Recorded on September 10, 1964, prior to his well-known association with John Coltrane, this eponymous album (later named Pharoah's First) is the debut release of the iconic tenor saxophonist.
(Yes, there are some spelling oddities here: the artist -- birth name Ferrell -- only later changed the spelling from the standard Pharaoh to the more personalized Pharoah.)

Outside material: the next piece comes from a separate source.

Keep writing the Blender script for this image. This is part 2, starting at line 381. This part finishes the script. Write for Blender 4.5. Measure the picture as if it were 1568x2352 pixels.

With one foot in mainstream jazz -- pianist Jane Getz had played with Charles Mingus -- and the other, tentatively at times, in the avant-garde, this is a fascinating glimpse of Sanders's style before he wielded the unremitting fierceness of his playing with Coltrane and the modal mysticism of his later solo albums on Impulse. Interestingly, in recent years he has deployed a more polished version of this sort of avant-flavored bop, bringing his career full circle and strongly suggesting that the hybrid heard here was not due to any failure of nerve on his debut but rather was the cornerstone of his conception.
ESP-Disk' has issued this album under three different covers; for its 21st-century reissue on vinyl, we have chosen to use the second and most beautiful. It is augmented with liner notes by a current ESP-Disk' artist, tenor saxophonist Ras Moshe Burnett of The Red Microphone, who can be heard accompanying Amina Baraka on their eponymous 2017 release (ESP5021).